There are upsides to doing things this way. In the words of Oscar Wilde: "I never travel without my diary. One should always have something sensational to read on the train." I suspect my journal is sensational for far less sensational reasons than Oscar's might have been, but when I find myself "stuck somewhere" ~ a bus stop, or waiting for an appointment or at The Railway (more about this in some future post), I have something interesting to read, as my journal is crammed full of cool stuff that other people are doing or have done, and I've got plenty of blank pages to play with should I get inspired by what I've just read. And I really genuinely do travel with it 100% of the time. Next time you see me, ask me and, Yes, I will have it with me.

There are downsides to a paper journal though. It's not searchable, which is becoming a tool to be devoutly wished for the older I get. I can't share my paper journal with anyone who isn't within arm's reach. And I have to keep taking my journal apart to put in new pages every time I "update". The limitations of paper I can live with, and I'll probably never stop making paper journals, but sometimes I'd love to share some of the fun stuff a little bit sooner than the few times a year I happen to show my journal to friends.

So a blog will be somewhere they can peruse the stuff in comfort, click on a link and oh, hey - so that's what she was talking about. Sounds cool to me.

I think I'm done with the introductions ... next post will have something of more substance, probably about art. Or at least more interesting than me talking about me. I promise.

Thursday, July 15, 2010

And I resisted because ...

In the words of Piet Hein in his Grook on Long-winded Authors ...

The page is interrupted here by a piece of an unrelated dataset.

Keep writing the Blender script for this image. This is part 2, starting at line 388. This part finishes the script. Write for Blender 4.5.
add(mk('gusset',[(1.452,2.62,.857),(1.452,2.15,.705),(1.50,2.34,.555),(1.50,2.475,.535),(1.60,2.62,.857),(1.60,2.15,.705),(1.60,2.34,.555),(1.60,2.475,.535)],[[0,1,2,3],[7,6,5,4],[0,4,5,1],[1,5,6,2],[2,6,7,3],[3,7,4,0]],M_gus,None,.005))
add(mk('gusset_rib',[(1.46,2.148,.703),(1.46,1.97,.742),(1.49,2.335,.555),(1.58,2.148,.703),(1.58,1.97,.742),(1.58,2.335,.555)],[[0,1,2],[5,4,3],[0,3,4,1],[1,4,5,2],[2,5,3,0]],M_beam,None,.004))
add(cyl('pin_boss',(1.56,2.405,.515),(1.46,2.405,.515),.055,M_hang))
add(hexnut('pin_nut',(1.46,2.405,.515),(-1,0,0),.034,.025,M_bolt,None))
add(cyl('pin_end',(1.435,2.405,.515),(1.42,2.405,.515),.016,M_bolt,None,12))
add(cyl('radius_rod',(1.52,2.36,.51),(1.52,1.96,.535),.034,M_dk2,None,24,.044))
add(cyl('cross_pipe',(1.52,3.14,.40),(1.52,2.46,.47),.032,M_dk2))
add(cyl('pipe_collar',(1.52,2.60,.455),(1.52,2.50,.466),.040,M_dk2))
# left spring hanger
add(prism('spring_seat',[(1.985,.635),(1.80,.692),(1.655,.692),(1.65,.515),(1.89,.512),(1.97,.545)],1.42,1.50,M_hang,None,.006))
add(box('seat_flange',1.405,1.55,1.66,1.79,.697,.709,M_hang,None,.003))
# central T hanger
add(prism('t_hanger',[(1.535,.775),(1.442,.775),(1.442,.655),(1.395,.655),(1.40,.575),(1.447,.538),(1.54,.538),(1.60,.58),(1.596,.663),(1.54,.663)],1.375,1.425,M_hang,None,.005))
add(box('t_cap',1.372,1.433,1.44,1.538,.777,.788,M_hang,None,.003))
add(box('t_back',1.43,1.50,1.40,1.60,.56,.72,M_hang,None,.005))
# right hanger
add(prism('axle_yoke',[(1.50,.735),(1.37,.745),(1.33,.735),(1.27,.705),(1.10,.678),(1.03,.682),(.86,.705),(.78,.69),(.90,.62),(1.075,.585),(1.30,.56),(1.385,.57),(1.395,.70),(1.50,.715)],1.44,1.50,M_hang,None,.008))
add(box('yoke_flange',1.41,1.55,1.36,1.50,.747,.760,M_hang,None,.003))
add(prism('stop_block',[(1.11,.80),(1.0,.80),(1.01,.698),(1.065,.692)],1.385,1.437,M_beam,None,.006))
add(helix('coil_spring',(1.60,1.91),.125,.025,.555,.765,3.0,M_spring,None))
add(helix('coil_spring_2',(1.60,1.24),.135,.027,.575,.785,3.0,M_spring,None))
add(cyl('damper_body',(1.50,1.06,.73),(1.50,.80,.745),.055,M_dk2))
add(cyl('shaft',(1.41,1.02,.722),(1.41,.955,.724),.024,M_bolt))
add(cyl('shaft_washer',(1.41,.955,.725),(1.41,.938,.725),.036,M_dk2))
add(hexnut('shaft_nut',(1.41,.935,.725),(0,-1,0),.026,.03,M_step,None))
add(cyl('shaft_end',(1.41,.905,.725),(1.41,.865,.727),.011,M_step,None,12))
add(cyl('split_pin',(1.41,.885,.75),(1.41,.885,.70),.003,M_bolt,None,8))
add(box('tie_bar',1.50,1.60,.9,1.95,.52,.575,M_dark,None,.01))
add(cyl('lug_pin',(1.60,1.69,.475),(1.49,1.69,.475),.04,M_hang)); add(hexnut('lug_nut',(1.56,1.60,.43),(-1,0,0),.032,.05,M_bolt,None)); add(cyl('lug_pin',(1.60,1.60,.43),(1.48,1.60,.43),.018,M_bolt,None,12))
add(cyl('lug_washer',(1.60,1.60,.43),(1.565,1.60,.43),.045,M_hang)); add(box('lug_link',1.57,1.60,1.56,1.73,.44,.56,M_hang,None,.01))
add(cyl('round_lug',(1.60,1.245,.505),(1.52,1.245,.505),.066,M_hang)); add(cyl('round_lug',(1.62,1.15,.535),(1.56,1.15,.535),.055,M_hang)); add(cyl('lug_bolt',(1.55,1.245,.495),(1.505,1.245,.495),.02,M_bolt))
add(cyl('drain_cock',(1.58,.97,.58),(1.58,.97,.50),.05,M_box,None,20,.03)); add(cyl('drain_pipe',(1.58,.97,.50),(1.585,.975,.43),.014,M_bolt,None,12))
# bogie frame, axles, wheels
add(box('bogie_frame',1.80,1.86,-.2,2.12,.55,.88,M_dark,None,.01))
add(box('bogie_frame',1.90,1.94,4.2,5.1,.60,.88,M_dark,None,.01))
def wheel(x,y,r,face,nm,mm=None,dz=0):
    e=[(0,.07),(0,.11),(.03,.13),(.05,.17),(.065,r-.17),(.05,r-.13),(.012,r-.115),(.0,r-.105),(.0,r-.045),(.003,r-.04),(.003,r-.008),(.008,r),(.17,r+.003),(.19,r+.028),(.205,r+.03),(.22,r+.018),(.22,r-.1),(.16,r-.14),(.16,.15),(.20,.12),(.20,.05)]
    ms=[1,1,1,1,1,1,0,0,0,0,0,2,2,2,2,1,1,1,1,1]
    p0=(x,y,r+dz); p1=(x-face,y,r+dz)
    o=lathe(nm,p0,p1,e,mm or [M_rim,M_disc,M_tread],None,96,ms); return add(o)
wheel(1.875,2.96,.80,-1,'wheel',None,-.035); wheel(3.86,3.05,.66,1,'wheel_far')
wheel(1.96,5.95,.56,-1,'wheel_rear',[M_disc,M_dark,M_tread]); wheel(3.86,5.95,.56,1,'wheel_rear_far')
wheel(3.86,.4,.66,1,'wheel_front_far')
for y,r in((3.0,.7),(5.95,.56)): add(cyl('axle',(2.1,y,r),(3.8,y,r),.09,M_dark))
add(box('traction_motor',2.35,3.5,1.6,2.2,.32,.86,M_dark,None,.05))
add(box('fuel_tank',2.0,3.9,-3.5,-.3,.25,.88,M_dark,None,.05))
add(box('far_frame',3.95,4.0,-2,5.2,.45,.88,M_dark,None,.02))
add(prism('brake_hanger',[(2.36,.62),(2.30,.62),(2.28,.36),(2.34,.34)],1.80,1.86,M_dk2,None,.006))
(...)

Long-winded writers I abhor,
and glib, prolific chatters;
give me the ones who tear and gnaw
their hair and pens to tatters:
who find their writing such a chore
they only write what matters.

I feel there's a balance required between being out in the world (blog-wise) saying any old thing that comes to mind, and only saying what matters. The problem with saying any old thing is well ... that you're prone to say any old thing. The problem with saying only what matters is that opinions will be held! Reactions will occur! And there'll be (gasp!) conflict. I'm not a big fan of conflict. So I'm hoping I'll strike some kind of balance here. I expect people will let me know when I get it wrong (by no longer reading or sending me snippy comments). But maybe they'll let me know when I get it right. too. That'd be nice.

Wednesday, July 14, 2010

Everyone says I ought to have a blog

And I've felt it myself sometimes. I know I visit enough blogs, and I really ought to get my toe in the water before it's too late and we're all wired to the net through our cerebral cortex. I thought I'd start by saying something about this image ... She came about as part of a self-portrait collage project a few years ago, and I call her the Art Angel. The angel herself is an announcing angel from a brochure on churches of Italian hill towns. My angel (should you find yourself in that part of the world) is from San Gimignano. She looked a little near-sighted (as am I), so I gave her glasses. And I couldn't resist a little third eye of a spiral on her forehead, or perhaps it's an adornment of some ancient kind. Her halo is the answer from a crossword puzzle book so she is radiating ideas (as do I sometimes). Other than having glasses and radiating ideas, she doesn't look anything like me, so if you're wandering around and happen to see someone who looks like this, I'd advise you not to act like you know her (or her blog). The text along her neckline reads: So many ideas! Must make art! which is pretty much how I feel most of the time. Really.